## GOAL OF THE EXERCISE
Retype verbatim only the lines below, starting at the one that contains "Write a Blender" and ending at the one that contains "rng = np.random.default_rng(7)". Pictures are excluded from the copy.

[Entries with scene source code]
** begin **
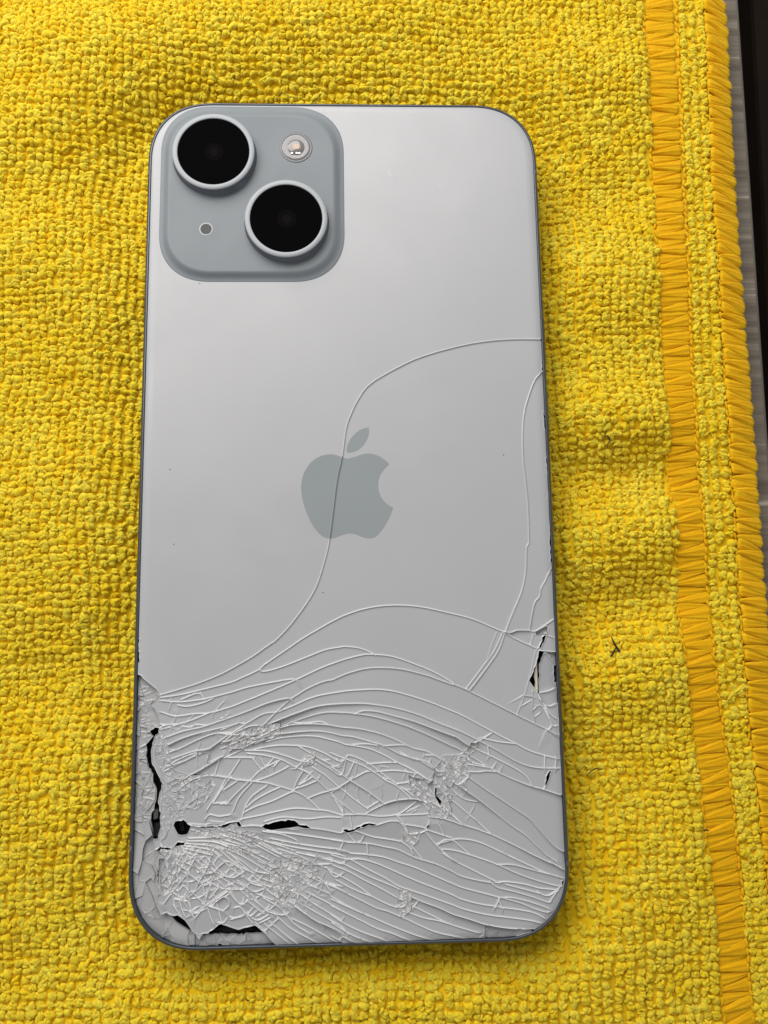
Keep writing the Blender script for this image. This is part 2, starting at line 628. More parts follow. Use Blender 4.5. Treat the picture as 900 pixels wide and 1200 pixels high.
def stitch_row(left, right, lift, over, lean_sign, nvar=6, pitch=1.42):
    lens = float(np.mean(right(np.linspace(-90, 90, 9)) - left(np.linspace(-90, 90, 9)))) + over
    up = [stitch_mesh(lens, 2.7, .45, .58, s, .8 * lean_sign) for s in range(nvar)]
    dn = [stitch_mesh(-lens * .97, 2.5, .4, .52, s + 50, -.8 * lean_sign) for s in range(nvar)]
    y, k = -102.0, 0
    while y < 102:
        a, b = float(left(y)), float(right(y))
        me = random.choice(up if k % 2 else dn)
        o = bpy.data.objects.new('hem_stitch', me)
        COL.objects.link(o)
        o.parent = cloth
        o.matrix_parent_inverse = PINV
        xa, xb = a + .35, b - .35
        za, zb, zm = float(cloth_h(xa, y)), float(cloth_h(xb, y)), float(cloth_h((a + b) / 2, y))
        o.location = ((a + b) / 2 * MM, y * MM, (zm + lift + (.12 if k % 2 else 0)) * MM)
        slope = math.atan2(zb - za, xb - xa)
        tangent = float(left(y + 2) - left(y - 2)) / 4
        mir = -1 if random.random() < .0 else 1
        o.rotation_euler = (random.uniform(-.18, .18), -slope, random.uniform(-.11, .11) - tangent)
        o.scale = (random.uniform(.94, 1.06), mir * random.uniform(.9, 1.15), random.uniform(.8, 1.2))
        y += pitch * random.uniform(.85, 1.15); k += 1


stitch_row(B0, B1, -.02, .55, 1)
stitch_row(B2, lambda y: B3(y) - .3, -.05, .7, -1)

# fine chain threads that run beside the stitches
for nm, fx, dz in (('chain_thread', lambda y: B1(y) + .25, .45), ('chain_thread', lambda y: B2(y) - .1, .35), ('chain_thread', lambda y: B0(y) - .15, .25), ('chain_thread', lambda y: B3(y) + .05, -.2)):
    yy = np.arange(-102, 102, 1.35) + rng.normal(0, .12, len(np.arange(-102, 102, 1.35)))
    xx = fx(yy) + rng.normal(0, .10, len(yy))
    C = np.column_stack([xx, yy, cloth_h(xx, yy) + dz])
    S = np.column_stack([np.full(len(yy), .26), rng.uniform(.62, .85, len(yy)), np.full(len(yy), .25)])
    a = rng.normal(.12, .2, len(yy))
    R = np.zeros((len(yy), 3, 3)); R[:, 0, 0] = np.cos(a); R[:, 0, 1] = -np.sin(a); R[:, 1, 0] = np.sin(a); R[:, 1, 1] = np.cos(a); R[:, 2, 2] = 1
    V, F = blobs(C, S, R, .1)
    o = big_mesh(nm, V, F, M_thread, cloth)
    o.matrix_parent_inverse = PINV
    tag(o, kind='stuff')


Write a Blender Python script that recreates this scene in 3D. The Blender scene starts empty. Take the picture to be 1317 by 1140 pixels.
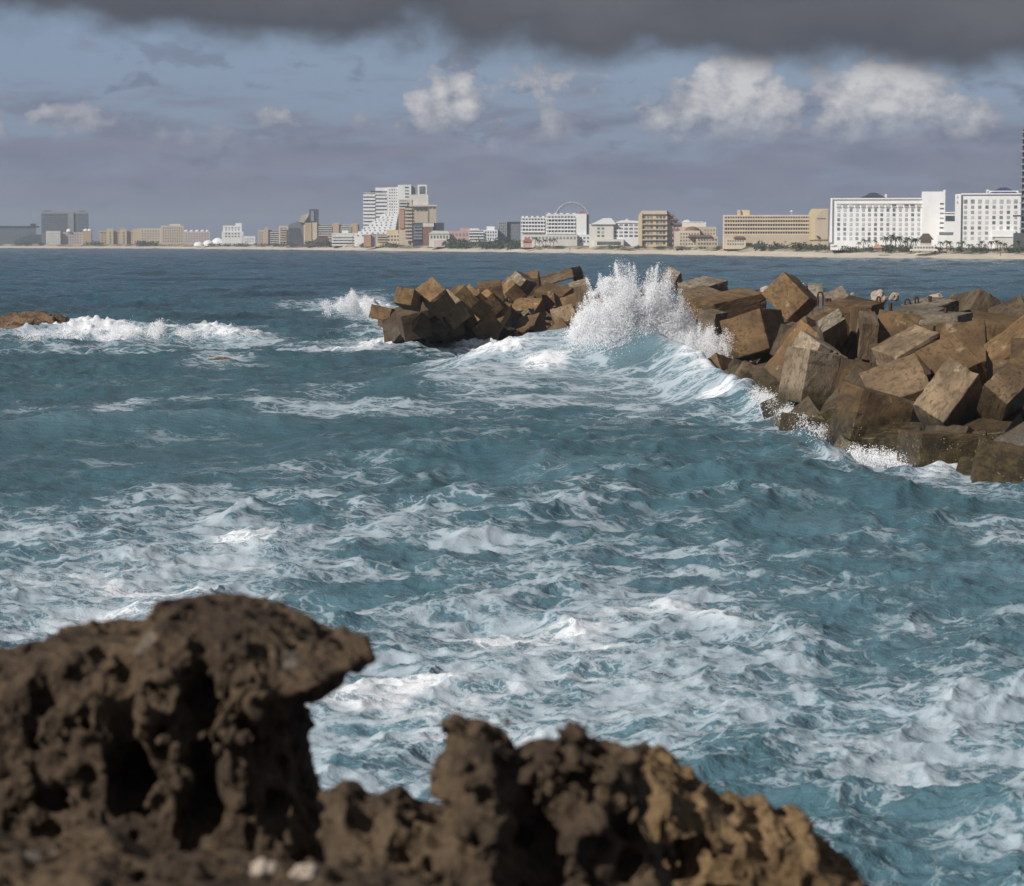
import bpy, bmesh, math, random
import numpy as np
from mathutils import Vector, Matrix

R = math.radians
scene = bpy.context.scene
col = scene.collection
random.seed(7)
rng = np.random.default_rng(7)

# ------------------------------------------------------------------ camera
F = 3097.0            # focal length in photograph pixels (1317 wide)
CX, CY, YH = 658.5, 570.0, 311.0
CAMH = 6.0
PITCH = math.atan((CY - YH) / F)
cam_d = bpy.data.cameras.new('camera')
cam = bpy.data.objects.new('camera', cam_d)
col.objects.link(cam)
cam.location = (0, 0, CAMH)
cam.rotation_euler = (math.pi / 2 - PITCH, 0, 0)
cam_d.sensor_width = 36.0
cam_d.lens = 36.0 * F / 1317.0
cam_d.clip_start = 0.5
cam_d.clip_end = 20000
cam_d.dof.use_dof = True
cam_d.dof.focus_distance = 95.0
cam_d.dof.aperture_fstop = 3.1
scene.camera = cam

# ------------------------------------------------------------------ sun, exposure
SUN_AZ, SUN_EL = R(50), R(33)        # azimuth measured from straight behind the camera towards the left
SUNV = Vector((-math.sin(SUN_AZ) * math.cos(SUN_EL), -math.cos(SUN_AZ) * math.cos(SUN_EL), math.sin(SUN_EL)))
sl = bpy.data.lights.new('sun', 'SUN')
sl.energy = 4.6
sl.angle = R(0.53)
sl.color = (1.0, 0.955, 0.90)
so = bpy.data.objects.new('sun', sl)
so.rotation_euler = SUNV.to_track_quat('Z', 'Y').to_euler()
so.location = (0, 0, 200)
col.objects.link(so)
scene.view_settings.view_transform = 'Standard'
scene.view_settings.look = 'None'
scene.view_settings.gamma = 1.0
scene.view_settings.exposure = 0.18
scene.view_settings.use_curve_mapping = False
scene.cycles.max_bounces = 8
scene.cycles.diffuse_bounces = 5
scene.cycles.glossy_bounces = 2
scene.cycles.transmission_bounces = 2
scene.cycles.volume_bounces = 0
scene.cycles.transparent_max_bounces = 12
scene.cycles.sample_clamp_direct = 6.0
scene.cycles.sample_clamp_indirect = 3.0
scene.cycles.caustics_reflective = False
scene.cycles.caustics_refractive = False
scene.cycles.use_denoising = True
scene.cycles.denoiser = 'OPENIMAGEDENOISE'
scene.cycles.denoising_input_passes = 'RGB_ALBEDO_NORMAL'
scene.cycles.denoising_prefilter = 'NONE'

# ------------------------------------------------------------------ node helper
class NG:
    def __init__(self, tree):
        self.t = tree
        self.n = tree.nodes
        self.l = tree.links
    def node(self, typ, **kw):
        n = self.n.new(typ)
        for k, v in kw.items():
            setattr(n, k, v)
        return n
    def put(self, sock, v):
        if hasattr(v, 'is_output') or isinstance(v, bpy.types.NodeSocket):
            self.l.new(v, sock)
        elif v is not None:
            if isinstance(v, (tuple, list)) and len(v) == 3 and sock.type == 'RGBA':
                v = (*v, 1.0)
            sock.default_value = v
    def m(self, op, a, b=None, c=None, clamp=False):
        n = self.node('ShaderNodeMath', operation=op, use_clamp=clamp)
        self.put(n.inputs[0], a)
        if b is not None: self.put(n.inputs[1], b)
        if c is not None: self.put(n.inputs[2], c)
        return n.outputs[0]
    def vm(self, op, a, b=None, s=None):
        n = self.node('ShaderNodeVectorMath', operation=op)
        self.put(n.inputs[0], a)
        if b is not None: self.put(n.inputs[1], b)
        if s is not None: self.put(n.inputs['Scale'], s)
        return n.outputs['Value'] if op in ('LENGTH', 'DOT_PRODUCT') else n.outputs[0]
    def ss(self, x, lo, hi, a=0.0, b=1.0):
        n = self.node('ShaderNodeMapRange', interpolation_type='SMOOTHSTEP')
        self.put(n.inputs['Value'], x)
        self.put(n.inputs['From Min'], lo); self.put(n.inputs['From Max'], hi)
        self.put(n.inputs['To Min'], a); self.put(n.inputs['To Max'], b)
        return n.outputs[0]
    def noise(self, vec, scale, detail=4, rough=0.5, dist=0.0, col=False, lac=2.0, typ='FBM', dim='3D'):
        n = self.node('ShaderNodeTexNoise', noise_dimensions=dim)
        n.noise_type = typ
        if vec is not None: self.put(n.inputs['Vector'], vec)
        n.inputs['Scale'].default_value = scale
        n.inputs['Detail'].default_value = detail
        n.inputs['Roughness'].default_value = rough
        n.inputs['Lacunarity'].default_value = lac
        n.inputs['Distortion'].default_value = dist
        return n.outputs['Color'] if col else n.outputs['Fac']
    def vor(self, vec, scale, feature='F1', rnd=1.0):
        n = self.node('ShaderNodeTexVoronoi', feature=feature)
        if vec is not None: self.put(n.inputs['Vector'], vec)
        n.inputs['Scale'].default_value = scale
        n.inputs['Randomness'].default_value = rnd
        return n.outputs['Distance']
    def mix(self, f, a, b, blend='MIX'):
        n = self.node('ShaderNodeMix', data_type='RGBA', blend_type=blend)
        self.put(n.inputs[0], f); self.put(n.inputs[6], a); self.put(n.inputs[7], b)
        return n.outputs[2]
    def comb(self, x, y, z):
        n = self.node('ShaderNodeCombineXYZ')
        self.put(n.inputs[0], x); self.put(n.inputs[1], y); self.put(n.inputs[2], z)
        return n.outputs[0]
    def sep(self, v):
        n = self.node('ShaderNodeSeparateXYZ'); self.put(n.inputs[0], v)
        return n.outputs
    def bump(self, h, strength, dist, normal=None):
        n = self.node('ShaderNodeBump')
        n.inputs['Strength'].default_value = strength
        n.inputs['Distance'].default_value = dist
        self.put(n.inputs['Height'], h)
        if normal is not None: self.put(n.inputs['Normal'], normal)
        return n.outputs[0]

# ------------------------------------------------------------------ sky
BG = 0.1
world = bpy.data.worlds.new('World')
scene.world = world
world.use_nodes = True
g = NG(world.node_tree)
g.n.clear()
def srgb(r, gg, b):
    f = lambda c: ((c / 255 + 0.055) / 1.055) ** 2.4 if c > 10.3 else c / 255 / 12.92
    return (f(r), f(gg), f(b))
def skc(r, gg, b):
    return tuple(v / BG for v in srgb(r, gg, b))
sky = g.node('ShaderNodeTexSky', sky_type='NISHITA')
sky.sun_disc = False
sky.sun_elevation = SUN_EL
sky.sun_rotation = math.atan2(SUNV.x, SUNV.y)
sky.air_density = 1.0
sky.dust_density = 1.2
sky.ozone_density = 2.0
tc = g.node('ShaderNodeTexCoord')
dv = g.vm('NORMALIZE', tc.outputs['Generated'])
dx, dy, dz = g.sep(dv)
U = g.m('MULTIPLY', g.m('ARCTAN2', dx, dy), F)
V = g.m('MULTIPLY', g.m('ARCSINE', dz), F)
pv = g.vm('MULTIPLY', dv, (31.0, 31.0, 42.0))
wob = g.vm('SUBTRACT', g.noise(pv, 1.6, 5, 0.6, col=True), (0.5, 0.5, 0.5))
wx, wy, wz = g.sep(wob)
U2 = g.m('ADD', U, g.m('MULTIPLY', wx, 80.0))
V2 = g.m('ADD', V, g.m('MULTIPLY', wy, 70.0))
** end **
## EXERCISE RESPONSE
Write a Blender Python script that recreates this scene in 3D. The Blender scene starts empty. Take the picture to be 1317 by 1140 pixels.
import bpy, bmesh, math, random
import numpy as np
from mathutils import Vector, Matrix

R = math.radians
scene = bpy.context.scene
col = scene.collection
random.seed(7)
rng = np.random.default_rng(7)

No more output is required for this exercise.